* BEGIN DATA *

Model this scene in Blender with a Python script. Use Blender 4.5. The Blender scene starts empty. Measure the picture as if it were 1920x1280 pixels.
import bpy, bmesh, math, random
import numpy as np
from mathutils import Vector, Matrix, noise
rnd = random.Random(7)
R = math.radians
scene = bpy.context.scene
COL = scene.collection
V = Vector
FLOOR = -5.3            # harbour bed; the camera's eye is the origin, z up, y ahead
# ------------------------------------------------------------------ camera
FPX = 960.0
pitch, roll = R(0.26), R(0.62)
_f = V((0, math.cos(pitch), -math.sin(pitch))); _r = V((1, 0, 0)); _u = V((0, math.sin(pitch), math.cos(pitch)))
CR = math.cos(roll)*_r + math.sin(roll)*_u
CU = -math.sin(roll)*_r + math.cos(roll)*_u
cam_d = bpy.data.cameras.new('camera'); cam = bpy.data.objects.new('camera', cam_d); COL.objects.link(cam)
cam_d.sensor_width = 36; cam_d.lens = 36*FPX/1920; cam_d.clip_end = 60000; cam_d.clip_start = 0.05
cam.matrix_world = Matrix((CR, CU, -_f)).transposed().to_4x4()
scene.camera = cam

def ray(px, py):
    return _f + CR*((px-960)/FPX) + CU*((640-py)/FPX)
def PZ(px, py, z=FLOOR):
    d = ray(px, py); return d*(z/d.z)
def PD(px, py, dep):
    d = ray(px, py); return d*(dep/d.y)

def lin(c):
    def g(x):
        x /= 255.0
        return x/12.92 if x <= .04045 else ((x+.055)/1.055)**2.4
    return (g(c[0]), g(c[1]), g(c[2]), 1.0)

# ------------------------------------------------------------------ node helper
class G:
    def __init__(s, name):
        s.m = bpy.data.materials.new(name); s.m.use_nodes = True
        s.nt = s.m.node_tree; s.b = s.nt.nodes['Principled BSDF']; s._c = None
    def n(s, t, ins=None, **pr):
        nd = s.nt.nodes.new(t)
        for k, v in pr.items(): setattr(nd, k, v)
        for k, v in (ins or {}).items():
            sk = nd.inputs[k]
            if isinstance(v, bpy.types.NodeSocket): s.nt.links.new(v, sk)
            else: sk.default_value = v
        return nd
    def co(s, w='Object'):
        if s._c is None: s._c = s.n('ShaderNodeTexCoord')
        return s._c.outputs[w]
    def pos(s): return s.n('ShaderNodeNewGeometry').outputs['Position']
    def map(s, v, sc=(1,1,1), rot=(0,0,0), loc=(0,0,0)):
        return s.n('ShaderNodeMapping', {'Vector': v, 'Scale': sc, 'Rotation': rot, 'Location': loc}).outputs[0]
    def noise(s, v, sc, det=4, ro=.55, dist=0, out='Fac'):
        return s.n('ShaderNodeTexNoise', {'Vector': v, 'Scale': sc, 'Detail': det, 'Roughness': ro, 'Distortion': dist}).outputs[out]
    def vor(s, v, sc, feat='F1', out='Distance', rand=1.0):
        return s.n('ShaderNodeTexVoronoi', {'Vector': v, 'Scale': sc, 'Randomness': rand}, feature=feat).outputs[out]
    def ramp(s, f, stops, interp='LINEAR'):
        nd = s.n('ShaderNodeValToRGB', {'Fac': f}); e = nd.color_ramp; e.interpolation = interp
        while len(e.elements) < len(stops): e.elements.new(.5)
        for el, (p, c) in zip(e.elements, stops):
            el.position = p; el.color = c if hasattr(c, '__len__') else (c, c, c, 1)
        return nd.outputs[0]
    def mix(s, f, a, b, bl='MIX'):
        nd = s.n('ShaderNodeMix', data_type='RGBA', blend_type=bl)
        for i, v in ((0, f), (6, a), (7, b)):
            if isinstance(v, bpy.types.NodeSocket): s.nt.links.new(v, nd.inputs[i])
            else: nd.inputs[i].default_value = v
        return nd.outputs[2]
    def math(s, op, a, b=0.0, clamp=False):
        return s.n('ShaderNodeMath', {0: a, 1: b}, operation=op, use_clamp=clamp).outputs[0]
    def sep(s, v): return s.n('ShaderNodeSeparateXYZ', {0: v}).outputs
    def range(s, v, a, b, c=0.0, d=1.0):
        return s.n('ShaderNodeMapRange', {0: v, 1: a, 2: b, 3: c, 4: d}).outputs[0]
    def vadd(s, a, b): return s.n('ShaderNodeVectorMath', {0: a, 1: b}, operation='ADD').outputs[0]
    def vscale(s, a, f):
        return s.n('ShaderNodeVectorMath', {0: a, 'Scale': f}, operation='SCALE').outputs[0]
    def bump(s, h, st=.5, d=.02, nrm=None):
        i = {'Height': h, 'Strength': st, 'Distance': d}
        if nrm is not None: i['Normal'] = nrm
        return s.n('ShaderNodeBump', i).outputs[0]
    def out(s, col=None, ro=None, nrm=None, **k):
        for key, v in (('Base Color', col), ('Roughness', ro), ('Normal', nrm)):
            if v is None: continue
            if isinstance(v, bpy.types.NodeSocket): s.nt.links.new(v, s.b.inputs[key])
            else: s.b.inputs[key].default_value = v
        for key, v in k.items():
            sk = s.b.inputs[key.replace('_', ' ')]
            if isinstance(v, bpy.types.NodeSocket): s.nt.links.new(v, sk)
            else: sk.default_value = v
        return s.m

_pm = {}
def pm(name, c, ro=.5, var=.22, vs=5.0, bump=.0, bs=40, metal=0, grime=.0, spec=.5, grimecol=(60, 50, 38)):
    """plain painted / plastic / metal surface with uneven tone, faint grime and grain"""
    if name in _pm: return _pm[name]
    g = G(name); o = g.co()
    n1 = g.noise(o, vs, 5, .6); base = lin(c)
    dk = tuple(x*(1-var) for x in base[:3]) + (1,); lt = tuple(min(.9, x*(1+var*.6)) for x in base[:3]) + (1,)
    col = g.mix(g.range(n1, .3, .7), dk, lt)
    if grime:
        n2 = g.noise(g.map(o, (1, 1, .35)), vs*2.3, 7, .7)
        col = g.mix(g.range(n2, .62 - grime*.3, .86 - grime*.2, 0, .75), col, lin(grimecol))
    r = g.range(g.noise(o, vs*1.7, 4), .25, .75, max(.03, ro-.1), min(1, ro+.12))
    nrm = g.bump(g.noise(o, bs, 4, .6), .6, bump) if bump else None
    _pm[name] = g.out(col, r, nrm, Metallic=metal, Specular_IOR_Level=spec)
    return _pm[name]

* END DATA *

WHAT IS REQUIRED> Please output the entire listing exactly as it stands.

EXPECTED OUTPUT>
Model this scene in Blender with a Python script. Use Blender 4.5. The Blender scene starts empty. Measure the picture as if it were 1920x1280 pixels.
import bpy, bmesh, math, random
import numpy as np
from mathutils import Vector, Matrix, noise
rnd = random.Random(7)
R = math.radians
scene = bpy.context.scene
COL = scene.collection
V = Vector
FLOOR = -5.3            # harbour bed; the camera's eye is the origin, z up, y ahead
# ------------------------------------------------------------------ camera
FPX = 960.0
pitch, roll = R(0.26), R(0.62)
_f = V((0, math.cos(pitch), -math.sin(pitch))); _r = V((1, 0, 0)); _u = V((0, math.sin(pitch), math.cos(pitch)))
CR = math.cos(roll)*_r + math.sin(roll)*_u
CU = -math.sin(roll)*_r + math.cos(roll)*_u
cam_d = bpy.data.cameras.new('camera'); cam = bpy.data.objects.new('camera', cam_d); COL.objects.link(cam)
cam_d.sensor_width = 36; cam_d.lens = 36*FPX/1920; cam_d.clip_end = 60000; cam_d.clip_start = 0.05
cam.matrix_world = Matrix((CR, CU, -_f)).transposed().to_4x4()
scene.camera = cam

def ray(px, py):
    return _f + CR*((px-960)/FPX) + CU*((640-py)/FPX)
def PZ(px, py, z=FLOOR):
    d = ray(px, py); return d*(z/d.z)
def PD(px, py, dep):
    d = ray(px, py); return d*(dep/d.y)

def lin(c):
    def g(x):
        x /= 255.0
        return x/12.92 if x <= .04045 else ((x+.055)/1.055)**2.4
    return (g(c[0]), g(c[1]), g(c[2]), 1.0)

# ------------------------------------------------------------------ node helper
class G:
    def __init__(s, name):
        s.m = bpy.data.materials.new(name); s.m.use_nodes = True
        s.nt = s.m.node_tree; s.b = s.nt.nodes['Principled BSDF']; s._c = None
    def n(s, t, ins=None, **pr):
        nd = s.nt.nodes.new(t)
        for k, v in pr.items(): setattr(nd, k, v)
        for k, v in (ins or {}).items():
            sk = nd.inputs[k]
            if isinstance(v, bpy.types.NodeSocket): s.nt.links.new(v, sk)
            else: sk.default_value = v
        return nd
    def co(s, w='Object'):
        if s._c is None: s._c = s.n('ShaderNodeTexCoord')
        return s._c.outputs[w]
    def pos(s): return s.n('ShaderNodeNewGeometry').outputs['Position']
    def map(s, v, sc=(1,1,1), rot=(0,0,0), loc=(0,0,0)):
        return s.n('ShaderNodeMapping', {'Vector': v, 'Scale': sc, 'Rotation': rot, 'Location': loc}).outputs[0]
    def noise(s, v, sc, det=4, ro=.55, dist=0, out='Fac'):
        return s.n('ShaderNodeTexNoise', {'Vector': v, 'Scale': sc, 'Detail': det, 'Roughness': ro, 'Distortion': dist}).outputs[out]
    def vor(s, v, sc, feat='F1', out='Distance', rand=1.0):
        return s.n('ShaderNodeTexVoronoi', {'Vector': v, 'Scale': sc, 'Randomness': rand}, feature=feat).outputs[out]
    def ramp(s, f, stops, interp='LINEAR'):
        nd = s.n('ShaderNodeValToRGB', {'Fac': f}); e = nd.color_ramp; e.interpolation = interp
        while len(e.elements) < len(stops): e.elements.new(.5)
        for el, (p, c) in zip(e.elements, stops):
            el.position = p; el.color = c if hasattr(c, '__len__') else (c, c, c, 1)
        return nd.outputs[0]
    def mix(s, f, a, b, bl='MIX'):
        nd = s.n('ShaderNodeMix', data_type='RGBA', blend_type=bl)
        for i, v in ((0, f), (6, a), (7, b)):
            if isinstance(v, bpy.types.NodeSocket): s.nt.links.new(v, nd.inputs[i])
            else: nd.inputs[i].default_value = v
        return nd.outputs[2]
    def math(s, op, a, b=0.0, clamp=False):
        return s.n('ShaderNodeMath', {0: a, 1: b}, operation=op, use_clamp=clamp).outputs[0]
    def sep(s, v): return s.n('ShaderNodeSeparateXYZ', {0: v}).outputs
    def range(s, v, a, b, c=0.0, d=1.0):
        return s.n('ShaderNodeMapRange', {0: v, 1: a, 2: b, 3: c, 4: d}).outputs[0]
    def vadd(s, a, b): return s.n('ShaderNodeVectorMath', {0: a, 1: b}, operation='ADD').outputs[0]
    def vscale(s, a, f):
        return s.n('ShaderNodeVectorMath', {0: a, 'Scale': f}, operation='SCALE').outputs[0]
    def bump(s, h, st=.5, d=.02, nrm=None):
        i = {'Height': h, 'Strength': st, 'Distance': d}
        if nrm is not None: i['Normal'] = nrm
        return s.n('ShaderNodeBump', i).outputs[0]
    def out(s, col=None, ro=None, nrm=None, **k):
        for key, v in (('Base Color', col), ('Roughness', ro), ('Normal', nrm)):
            if v is None: continue
            if isinstance(v, bpy.types.NodeSocket): s.nt.links.new(v, s.b.inputs[key])
            else: s.b.inputs[key].default_value = v
        for key, v in k.items():
            sk = s.b.inputs[key.replace('_', ' ')]
            if isinstance(v, bpy.types.NodeSocket): s.nt.links.new(v, sk)
            else: sk.default_value = v
        return s.m

_pm = {}
def pm(name, c, ro=.5, var=.22, vs=5.0, bump=.0, bs=40, metal=0, grime=.0, spec=.5, grimecol=(60, 50, 38)):
    """plain painted / plastic / metal surface with uneven tone, faint grime and grain"""
    if name in _pm: return _pm[name]
    g = G(name); o = g.co()
    n1 = g.noise(o, vs, 5, .6); base = lin(c)
    dk = tuple(x*(1-var) for x in base[:3]) + (1,); lt = tuple(min(.9, x*(1+var*.6)) for x in base[:3]) + (1,)
    col = g.mix(g.range(n1, .3, .7), dk, lt)
    if grime:
        n2 = g.noise(g.map(o, (1, 1, .35)), vs*2.3, 7, .7)
        col = g.mix(g.range(n2, .62 - grime*.3, .86 - grime*.2, 0, .75), col, lin(grimecol))
    r = g.range(g.noise(o, vs*1.7, 4), .25, .75, max(.03, ro-.1), min(1, ro+.12))
    nrm = g.bump(g.noise(o, bs, 4, .6), .6, bump) if bump else None
    _pm[name] = g.out(col, r, nrm, Metallic=metal, Specular_IOR_Level=spec)
    return _pm[name]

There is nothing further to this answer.